SAN FRANCISCO, Calif. -- The global economy may be staggering. Regulators may be howling. Intel's mighty factories, however, continue grinding out processors with ever smaller transistors.

At the Intel ( INTC - news - people ) Developer Conference Tuesday, Intel Chief Paul Otellini announced that the company has begun production of processors with features as tiny as 32 nanometers wide and promised a new generation of processors using even smaller transistors.

Intel rival Advanced Micro Devices ( AMD - news - people ) won't make the shift to 32 nanometer technology until the end of 2010, with volume production beginning in 2011. By that time, Intel will be making the shift to chips with transistors even smaller than that.

At the conference, Otellini held up a wafer he described as the first working chip built with features just 22 nanometers wide. The test chips include more than 2.9 billion transistors packed into an area the size of a fingernail.
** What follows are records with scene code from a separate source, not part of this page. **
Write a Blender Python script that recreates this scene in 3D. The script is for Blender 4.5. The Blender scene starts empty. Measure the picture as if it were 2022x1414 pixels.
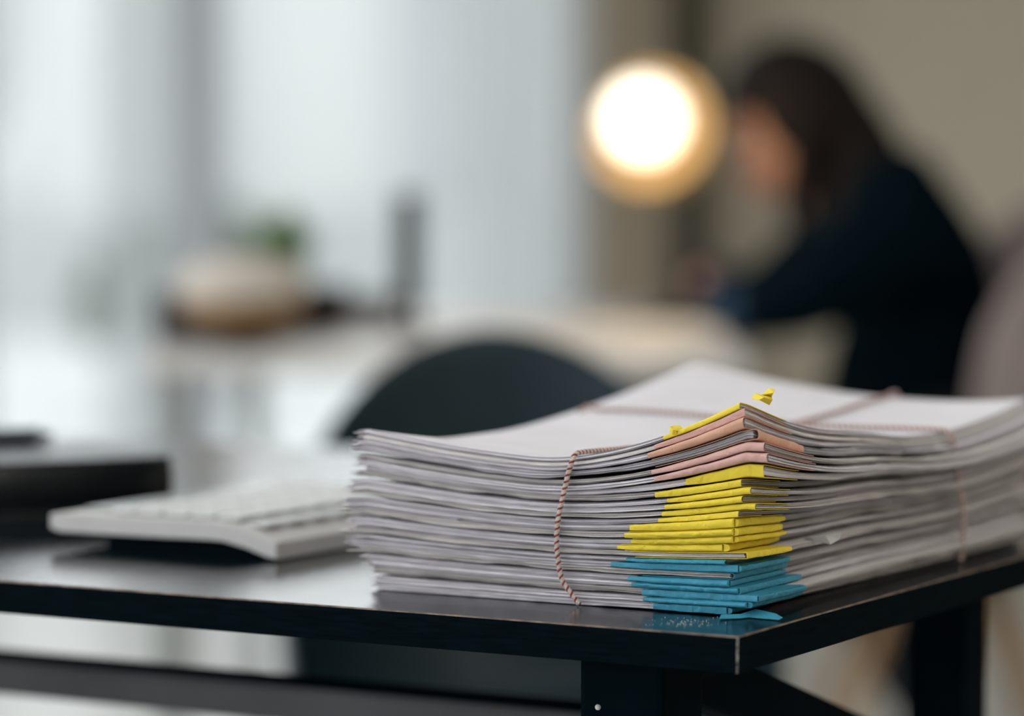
import bpy, bmesh, math, random
import numpy as np
from mathutils import Vector, Matrix

C = bpy.context.scene.collection
SC = bpy.context.scene
R = math.radians

# ------------------------------------------------------------------ camera
W_PX, H_PX = 2022.0, 1414.0
FPX = 6487.0
PITCH = math.atan(357.0 / FPX)
ZT = 0.74                                   # table top height
CAM = Vector((0, 0, ZT + 0.211))
cd = bpy.data.cameras.new('camera'); cam = bpy.data.objects.new('camera', cd); C.objects.link(cam)
cam.location = CAM; cam.rotation_euler = (math.pi / 2 - PITCH, 0, 0)
cd.sensor_width = 36.0; cd.lens = FPX / W_PX * 36.0
cd.clip_start = 0.05; cd.clip_end = 200
cd.dof.use_dof = True; cd.dof.focus_distance = 1.59; cd.dof.aperture_fstop = 3.2
SC.camera = cam

SC.view_settings.view_transform = 'Standard'
SC.view_settings.look = 'None'
SC.view_settings.gamma = 1.0
SC.view_settings.use_curve_mapping = False
SC.view_settings.exposure = 0.0

# ------------------------------------------------------------------ sky: overcast, brighter overhead
wd = bpy.data.worlds.new('sky'); SC.world = wd; wd.use_nodes = True
nt = wd.node_tree; nt.nodes.clear()
tc = nt.nodes.new('ShaderNodeTexCoord'); sp = nt.nodes.new('ShaderNodeSeparateXYZ')
rp = nt.nodes.new('ShaderNodeValToRGB'); bg = nt.nodes.new('ShaderNodeBackground'); wo = nt.nodes.new('ShaderNodeOutputWorld')
rp.color_ramp.elements[0].position = 0.04; rp.color_ramp.elements[0].color = (0.30, 0.325, 0.34, 1)
rp.color_ramp.elements[1].position = 0.6; rp.color_ramp.elements[1].color = (0.96, 0.98, 1.0, 1)
e = rp.color_ramp.elements.new(0.12); e.color = (0.94, 0.97, 1.0, 1)
nt.links.new(tc.outputs['Generated'], sp.inputs[0]); nt.links.new(sp.outputs['Z'], rp.inputs[0])
nt.links.new(rp.outputs[0], bg.inputs[0]); nt.links.new(bg.outputs[0], wo.inputs[0])
bg.inputs[1].default_value = 2.6


def area_lamp(name, loc, rot, sx, sy, power, col):
    l = bpy.data.lights.new(name, 'AREA'); l.shape = 'RECTANGLE'; l.size = sx; l.size_y = sy; l.energy = power; l.color = col
    o = bpy.data.objects.new(name, l); C.objects.link(o); o.location = loc; o.rotation_euler = rot
    return o


# daylight from the tall windows on the left, a ceiling luminaire over the table, windows behind the camera, and an added fill
area_lamp('window_light_left', (-3.3, 2.2, 1.7), (0, R(-90), 0), 2.4, 6.0, 40, (0.90, 0.95, 1.0))
area_lamp('window_light_rear', (-2.3, -2.35, 1.7), (R(90), 0, 0), 1.5, 2.2, 9, (0.96, 0.97, 1.0))
area_lamp('ceiling_light', (-0.1, 1.9, 2.93), (0, 0, 0), 2.6, 2.6, 19, (0.97, 0.98, 1.0))
area_lamp('fill_light_right', (1.6, -0.5, 2.93), (0, 0, 0), 1.2, 1.2, 34, (1.0, 0.95, 0.90))  # unseen warm fill added at right rear to brighten the pile's right face

# ------------------------------------------------------------------ pixel helpers (find where things stand)
_cp, _sp = math.cos(PITCH), math.sin(PITCH)


def ray(px, py):
    dx = (px - W_PX / 2) / FPX; dz = -(py - H_PX / 2) / FPX
    return Vector((dx, _cp + dz * _sp, -_sp + dz * _cp))


def P(px, py, y):                            # point of the view ray at depth y
    r = ray(px, py); return CAM + r * (y / r.y)


def G(px, py, z=ZT):                         # point of the view ray at height z
    r = ray(px, py); return CAM + r * ((z - CAM.z) / r.z)


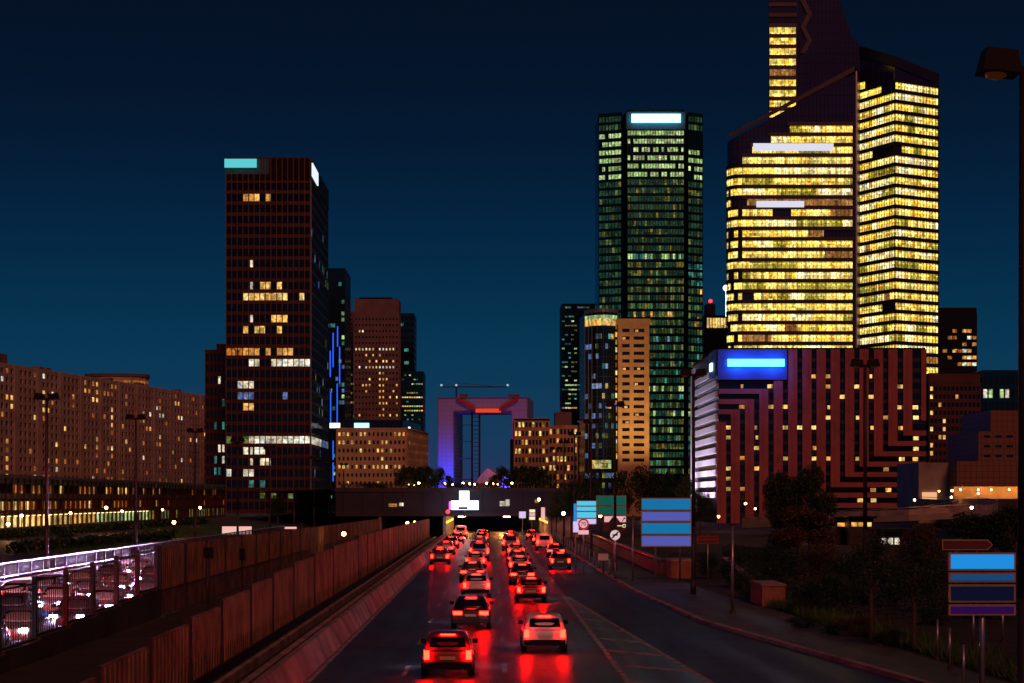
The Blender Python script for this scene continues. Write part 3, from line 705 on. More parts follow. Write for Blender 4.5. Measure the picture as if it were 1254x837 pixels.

Otellini's announcements came a day after the European Commission released the text of its decision to fine Intel 1.06 billion euros, or $1.44 billion, in May after ruling the chip giant used anti-competitive practices to get an edge over rival microprocessor company AMD. In response to the decision, Intel said in a statement that "the Commission's conclusions regarding our business practices are wrong--both factually and legally--and we have appealed the Commission's decision."

Intel's plan is to alternate between introducing a new manufacturing process one year and a new microprocessor design the next. Next up: a new processor design. The new microarchitecture, dubbed Sandy Bridge, will feature a graphics core on the same die as the processor core.